家庭以外の世界に触れ心身ともに成長していく過程で、子供は漠然と親に対して抱いている違和感の正体に気づいていきます。言葉で説明することはできないとしても。そして、今度は違う形で親の本当の願望を叶えようとします。親が抑圧している感情、嫌悪感を抱いているもの、それを具体的な形で子供自身が表現してくれているのです。

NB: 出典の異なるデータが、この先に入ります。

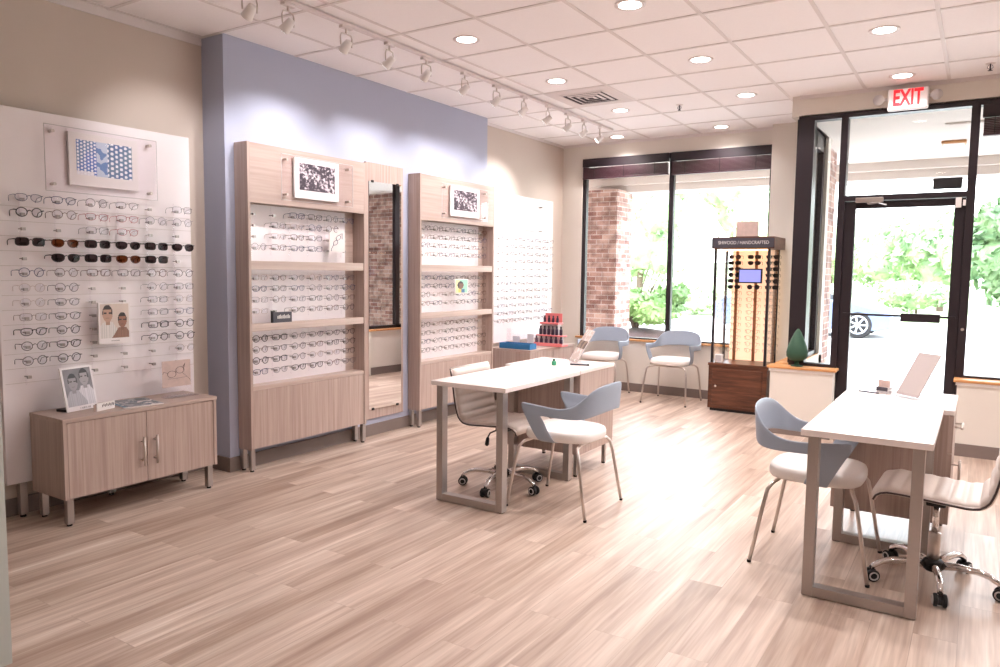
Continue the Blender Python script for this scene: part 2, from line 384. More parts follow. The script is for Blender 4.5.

親は、反抗期の子供を「どうしたらよいかわからない」と言いますが、それはずっとどうしたらよいのかわからないままにしてきた自分が抑圧している感情です。自分がやりたくてもできなかったことを子供は代わりにしてくれています。
 感心できない友人と付き合う、定職につかない、暴れる
自分は絶対にしない、許せないことばかりで、とても代わりにしてくれているとは思えないでしょう。


子どものやり方は、確かに洗練されてはいませんが、
感心できない友人との交流 ⇒ 無難で安全な人間関係とは
定職につかない ⇒ きちんとした大人・職業・地位・世間体とは
暴れる ⇒ 円滑で波風が立たないコミュニケーションとは

右側が親が信じている「あるべき論」。
抑圧してきたのはそれ以外の可能性、そこから生まれる知覚の広がり、体験によって得られたかもしれないもの。
反抗期の子供は、「親が嫌がること」をすると相場が決まっているわけですが、嫌がってきたものこそ今まで許されないと思って自分に禁止してきたものなのではないでしょうか?

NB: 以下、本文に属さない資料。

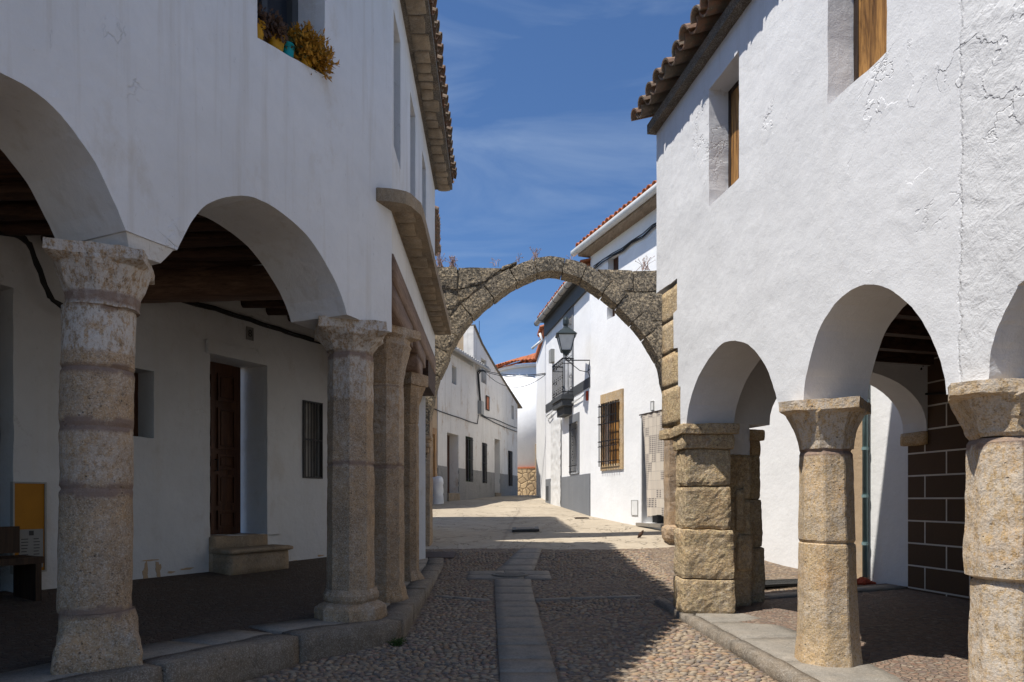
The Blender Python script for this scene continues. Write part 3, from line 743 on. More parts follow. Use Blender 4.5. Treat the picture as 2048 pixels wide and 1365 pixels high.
# door leaf with raised panels
door = MB(); panel(door, DW, dr0 - .05, dr0 + .80, fl + .37, zz + .02, .40, .45)
for i, (za, zb) in enumerate(((.06, .22), (.26, .50), (.53, .62), (.65, .83), (.86, .97))[::-1]):
    H = zz - fl - .41
    for (sa, sb) in ((.07, .34), (.42, .70)):
        a_, b_ = dr0 + sa, dr0 + sb; z_a, z_b = fl + .41 + H * (1 - zb), fl + .41 + H * (1 - za)
        frame(door, DW, a_, b_, z_a, z_b, .388, .03, .03); panel(door, DW, a_ + .05, b_ - .05, z_a + .05, z_b - .05, .38, .41)
dro = fix_normals(door.build('door', 'door_wood', house))
mb = MB(); mb.tube([DW.p(dr0 + .38, fl + 1.25, .385), DW.p(dr0 + .38, fl + 1.25, .33), DW.p(dr0 + .38, fl + 1.40, .33), DW.p(dr0 + .38, fl + 1.40, .385)], .009, 8)
mb.build('handle', 'iron', dro)
# threshold and bull-nosed step
mb = MB(); stone(mb, lambda p: DW.p(dr0 - .02 + p.x, fl - .05 + p.z, p.y - .05), (dr1 - dr0 + .02, .6, .46), r=.012, amp=.005, cell=.1)
fix_normals(mb.build('threshold', 'soffit_stone', house, smooth=True))
mb = MB(); sw = dr1 - dr0 + .12
stone(mb, lambda p: DW.p(dr0 - .0 + p.x, fl - .08 + p.z, p.y - .36), (sw - .04, .36, .285), r=.02, amp=.006, cell=.08)
stone(mb, lambda p: DW.p(dr0 - .03 + p.x, fl + .20 + p.z, p.y - .40), (sw + .04, .40, .065), r=.03, amp=.004, cell=.05)
fix_normals(mb.build('step', 'soffit_stone', house, smooth=True))
# barred window
wo = MB(); panel(wo, DW, g0 - .02, g1 + .02, gz0 - .02, gz1 + .02, .12, .16); wo = wo.build('window', 'gutter_old', house)
mb = MB(); frame(mb, DW, g0, g1, gz0, gz1, -.004, .022, .03); grille(mb, DW, g0 + .02, g1 - .02, gz0, gz1, -.004, 6, 1, .008); mb.build('grille', 'iron', wo)
wo = MB(); panel(wo, DW, n0 - .02, n1 + .02, nz0 - .02, nz1 + .02, .33, .37); wo = wo.build('window', 'glass', house)
mb = MB(); frame(mb, DW, n0, n1, nz0, nz1, .31, .05, .04); mb.build('frame', 'door_wood', wo)
mb = MB(); panel(mb, DW, bd1 - 1.02, bd1 + .02, .3, bz1 + .02, .25, .3)
for i in range(6): panel(mb, DW, bd1 - .95 + i * .16, bd1 - .95 + i * .16 + .13, .35, bz1 - .05, .235, .25)
mb.build('door', 'dark', house)
def bare(pl, cx_, cy_, w_, h_, seed, parent, t=-.004):
    k, z = pl.hit(cx_, cy_); pts = []
    for i in range(26):
        a_ = 2 * math.pi * i / 26; q = 1 + .75 * noise.noise(Vector((math.cos(a_) * 1.6, math.sin(a_) * 1.6, seed))) + .3 * noise.noise(Vector((math.cos(a_) * 5, math.sin(a_) * 5, seed)))
        pts.append((k + w_ * q * math.cos(a_), z + h_ * q * math.sin(a_)))
    mb = MB(); slab(mb, pl, [pts], t, .01, .003, .03); return fix_normals(mb.build('bare_patch', 'plaster_beige', parent))
for i, (x_, y_, w_, h_) in enumerate(((292, 1148, .035, .10), (316, 1141, .035, .09), (372, 1138, .10, .012), (342, 1145, .05, .012), (527, 1085, .025, .05), (640, 1112, .06, .012), (590, 1122, .05, .01), (300, 1121, .10, .008))):
    bare(DW, x_, y_, w_, h_, i * 1.7, house)
# number tile
k, z8 = DW.hit(499, 668); mb = MB(); frame(mb, DW, k - .055, k + .055, z8 - .085, z8 + .085, -.008, .01, .016); panel(mb, DW, k - .046, k + .046, z8 - .076, z8 + .076, -.005, .01)
tl = mb.build('number_tile', 'paper', house); letter('8', .13, DW.p(k, z8, -.012), DW.d, Z, 'ink', 'digit', tl)
# ceiling boards, joists, girder
mb = MB(); cpts = [(-.95, 6.7), (-1.2, 11.4), (-4.2, 12), (-9.5, 2), (-7, -3), (-4.6, -1.5)]
ci = F1.p(.05, 0, .3); poly = [(-1.35, 6.62), (-1.45, 11.3), (-2.9, 11.3), (-8.6, .3), (-5.4, -2.3)]
n = len(poly); mb.add([(x, y, 3.92) for x, y in poly] + [(x, y, 4.0) for x, y in poly], [tuple(range(n))[::-1], tuple(range(n, 2 * n))] + [(i, (i + 1) % n, n + (i + 1) % n, n + i) for i in range(n)])
fix_normals(mb.build('ceiling', 'ceiling_wood', house))
jp = [(612, 655), (578, 645), (536, 633), (486, 620), (430, 603), (374, 588)]
jA = [DW.h(x, y_, -.22) for x, y_ in jp]; dj = (jA[-1] - jA[-2])
jA += [jA[-1] + dj * (q + 1) for q in range(7)]
for i, A in enumerate(jA):
    dirn = Vector((1, -.03, 0)).normalized(); A.z = 3.80
    best = 6
    for q in np.arange(.5, 7, .05):
        P_ = A + dirn * q; rel = P_ - F1.P
        if rel.dot(F1.n) < .5 or P_.x > -1.50: best = q; break
    m_ = MB(); m_.tube([A + dirn * best * j / 6 + Vector((0, 0, .01 * math.sin(j + i))) for j in range(7)], [.075 + .006 * math.sin(j * 2 + i) for j in range(7)], 10)
    m_.build('joist', 'beam_old', house, smooth=True)
mb = MB(); A = Vector((-4.6, 7.42, 3.60)); B = Vector((-1.62, 7.15, 3.60)); dn = (B - A).normalized()
stone(mb, lambda p: A + dn * p.x + Vector((0, 1, 0)) * (p.y - .13) + Z * (p.z - .15), ((B - A).length, .26, .30), r=.02, amp=.008, cell=.12)
fix_normals(mb.build('girder', 'girder_wood', house, smooth=True))
mb = MB(); mb.box((A + B) / 2 + Z * .27, (dn, Vector((0, 1, 0)), Z), ((B - A).length, .2, .24)); mb.build('girder_infill', 'plaster_porch', house)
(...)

ですから、ここでも②意固地解決編 で触れたように自分の本当の望みを知って、妨害しているものは認識を改め、そこから行動を組なおす必要があります。

親が子どもに望む第一の願いは
言うことを聞く子になることではなく、子供が笑顔で過ごすこと
ですよね?

3.子供を信じる

良く言われていることですから、ご存じだと思います。
ただ、これも知っていると出来ているの違いが大きいものの一つです。

子どものことを心配してしまうのは当然です。
けれども、心配の後ろにある親の程度・心理によって結果は全く違ったものになります。もちろん、心配するのではなく信頼しているからといって、子供を放っておくだけでは子供の心に痛手を負わせてしまいます。
 
具体的には
「失敗するのではないか」とハラハラするのは自分が持っている不安の投影
「うまくいくように」環境を整えるのが適切な配慮

過保護や過干渉では必要以上に傷つきやすい子供を作るだけですが、経済的な支援や安全の保障は最低限の親の保護責任です。

安全の保障は、設備や装備を整えるだけではなく、子供が要求した時には応える。子供が自分にはできると勇気を出すことができ、万一の場合も逃げ込める避難場所を提供することも、保護の義務には含まれていると思います。

その上で、ここで初めて子供の力を信じる、信頼するという保護手順が踏まれているのが望ましい。

そして、最終的な決定は子供を信じて子供にゆだねる。そして責任も持たせる。
「空手もいいけど、バレエも筋肉を結構使うのよ。スタイルも良くなるわよ」と誘導もしない(笑
子供が「じゃあバレエ」と習い始めて早々に「やっぱりやめる」と言い出した時「自分で決めたんでしょ!きちんと責任もって最後までやりなさい」なんて言うのはNGです。